Have never seen her, but what a face! Vermeer would have loved it. And that's quite the photograph she took, as well. I will try to see "Jane Eyre."
Fire Bird, film does the Yorkshire moors some justice, too - showing them all green and heartlifting in the sunshine as well as bleak and scary in the fog.
Ah yes. I haven't read the book for many years, but have promised myself that I will do so soon, having already this year re-read 'Wuthering Heights' and 'Gone with the Wind', both thoroughly enjoyably. The biggest trouble with 'Jane Eyre' is the bit with Christian St.John (?) which SO terrified me on first reading, because I was convinced the author could not see how awful he was and would let her marry him, that I skipped it forever after.
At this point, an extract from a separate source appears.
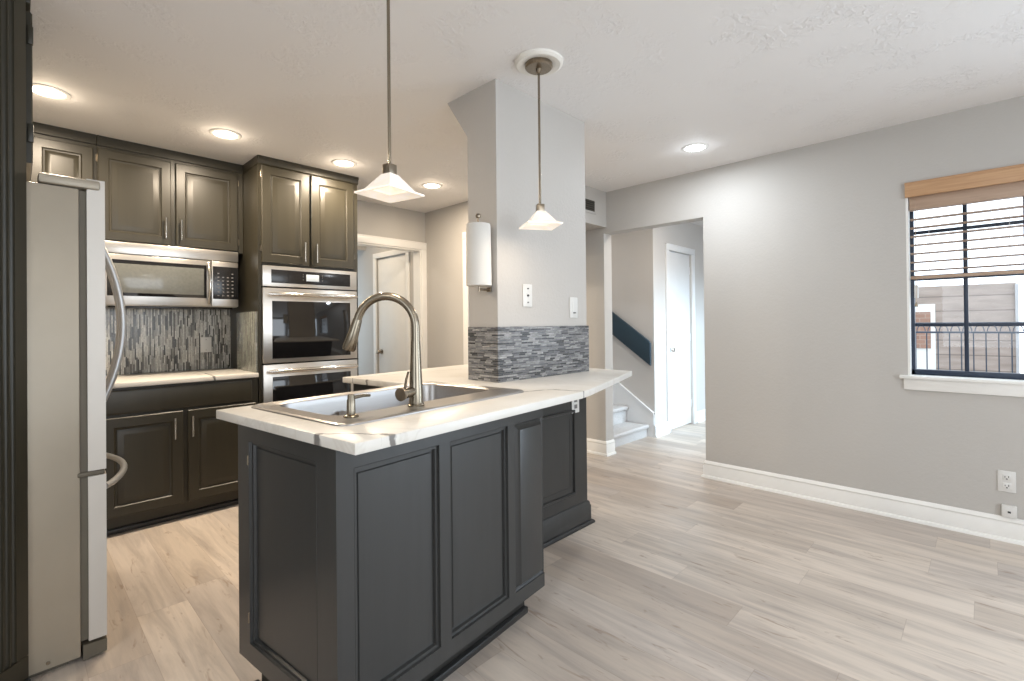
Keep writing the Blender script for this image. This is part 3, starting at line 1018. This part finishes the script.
isl = thing('kitchen_island', 'dark panelled island cabinet under the sink', 'cabinet', IO, TH)
X0, X1, Y0, Y1, ZB, ZT = 0.034, 1.003, 0.137, 0.722, 0.122, 0.9065
f = Y0
ca = B()
ca.box((X0 + 0.021, Y0 + 0.021, ZB), (X1, Y0 + 0.034, ZT)).box((X0 + 0.021, Y0 + 0.034, ZB), (X0 + 0.034, Y1 - 0.02, ZT)).box((X1 - 0.018, Y0 + 0.034, ZB), (X1, Y1 - 0.02, ZT))
ca.box((X0 + 0.021, Y1 - 0.02, ZB), (X1, Y1, 0.742)).box((X0 + 0.021, 0.749, 0.742), (X1, 0.764, ZT)).box((X0 + 0.021, Y1, 0.742), (X1, 0.764, 0.754)).box((X0 + 0.034, Y0 + 0.034, ZB), (X1 - 0.018, Y1 - 0.02, ZB + 0.018))
ca.build('carcass', ISL, isl, False)
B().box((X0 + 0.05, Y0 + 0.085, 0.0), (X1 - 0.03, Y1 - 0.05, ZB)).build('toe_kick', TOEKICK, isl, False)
B().prism([(X0 + 0.045, Y0 + 0.064, 0), (X1 - 0.03, Y0 + 0.064, 0), (X1 - 0.03, Y0 + 0.084, 0), (X0 + 0.045, Y0 + 0.084, 0)], (0, 0, 0.026), 0.004).build('toe_moulding', SHOE, isl)
B().box((X0 + 0.026, Y0 + 0.064, 0.0), (X0 + 0.048, Y1 - 0.03, 0.024), 0.006).build('toe_moulding', SHOE, isl)
# long face: stiles, rails and three panels
pan = [(0.089, 0.406), (0.456, 0.763), (0.806, 1.003)]
pz0, pz1 = 0.178, 0.832
ff = B()
ff.box((X0, f, ZB), (X1, f + 0.02, pz0)).box((X0, f, pz1), (X1, f + 0.02, ZT))
xs = [X0] + [v for p in pan for v in p]
for k in range(3):
    ff.box((xs[2 * k], f, pz0), (xs[2 * k + 1], f + 0.02, pz1))
ff.build('face_frame', ISL, isl, False)
for k, (a, c_) in enumerate(pan):
    b = B()
    if k < 2:
        inset_panel(b, a, c_, pz0, pz1, f)
    else:   # narrow end block stands proud and has a rounded top
        b.rings([rect_ring(a, c_, pz0, pz1, d_, y_) for d_, y_ in [(0.0, f + 0.016), (0.0, f + 0.004), (0.008, f + 0.010), (0.016, f + 0.006), (0.026, f - 0.008), (0.034, f - 0.010)]])
    b.build('panel', ISL, isl)
# end face with its hinged door
ey0, ey1, ez0, ez1 = 0.234, 0.640, 0.185, 0.846
ef = B()
ef.box((X0, f + 0.02, ZB), (X0 + 0.02, ey0, ZT)).box((X0, ey1, ZB), (X0 + 0.02, Y1, ZT)).box((X0, ey0, ZB), (X0 + 0.02, ey1, ez0)).box((X0, ey0, ez1), (X0 + 0.02, ey1, ZT))
ef.build('end_frame', ISL, isl, False)
b = B(Matrix.Translation((X0, 0, 0)) @ Matrix.Rotation(-PI / 2, 4, 'Z'))
inset_panel(b, -ey1, -ey0, ez0, ez1, 0.0)
ed = b.build('end_door', ISL, isl)
for zz in (0.27, 0.785):
    B().tube([(X0 - 0.003, ey1 + 0.002, zz - 0.016), (X0 - 0.003, ey1 + 0.002, zz + 0.016)], 0.003, 8).build('hinge', NICKEL if zz > 0.5 else DARKNI, ed)

# peninsula cabinet under the pillar
pc = thing('peninsula_cabinet', 'dark cabinet under the pillar, set back behind the island', 'cabinet', (0, 0, 0))
B().prism([(1.57, 1.79, 0.0), (2.468, 1.79, 0.0), (2.468, 2.66, 0.0), (1.341, 2.558, 0.0), (1.395, 2.05, 0.0), (1.53, 2.03, 0.0)], (0, 0, 0.9065)).build('carcass', ISL, pc, False)
a, c_ = 1.93, 2.335
g = B()
g.box((1.57, 1.77, 0.0), (2.468, 1.79, 0.215)).box((1.57, 1.77, 0.702), (2.468, 1.79, 0.9065)).box((1.57, 1.77, 0.215), (a, 1.79, 0.702)).box((c_, 1.77, 0.215), (2.468, 1.79, 0.702))
g.build('face_frame', ISL, pc, False)
pp = B()
pp.rings([rect_ring(a, c_, 0.215, 0.702, d_, y_) for d_, y_ in [(-0.008, 1.7695), (-0.008, 1.762), (-0.002, 1.756), (0.006, 1.757), (0.010, 1.768), (0.040, 1.768), (0.043, 1.786), (0.052, 1.786), (0.056, 1.781), (0.060, 1.781)]], True, True, True)
pp.build('panel', ISL, pc)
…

I haven't yet seen a screen adaptation of Jane Eyre that I liked, so I'm intrigued. I remember vividly when I first read Jane Eyre. I was reading at the kitchen table, alone in the evening darkness, terrified by the scenes with the mad wife.
I loved her "In Treatment." I think it was her performance that had me hooked into the series, which I watched on my iPad, all the seasons within the span of a few weeks. I'll have to see the movie.
Oh, thank you Jean. First, I'm going to immediately read Jane Eyre yet again (perhaps for the 10th time -- perhaps more). Next I'm going to get the film. I will never love a film as much as that book, but still, I'd like to see the film. I think the biggest problem with getting a film right is Mr. Rochester. I definitely disliked Orson Wells in that role, with his pudgy cheeks and bulgy eyes.
Sandra, St John Rivers - Christian by nature, but not actually by name :-)
Anne, you are so right. Michael Fassbender isn't completely right. But he isn't at all bad, and better than any other actor I've seen in the role - the right combination of repellent and compelling qualities, even if not quite in the way one had imagined. As indeed Mia Wasikowska is not quite the way one had imagined - they never are, this is always going to be the problem with adaptations of much loved novels.
Jean, thanks for the beautiful photo. But I don't want to see this film version because I loved the very old one, with Orson Welles as Rochester and Joan Fontaine as Jane. It exactly matched my imagined version when reading the book. Of course I was in love with Rochester as portrayed by Welles.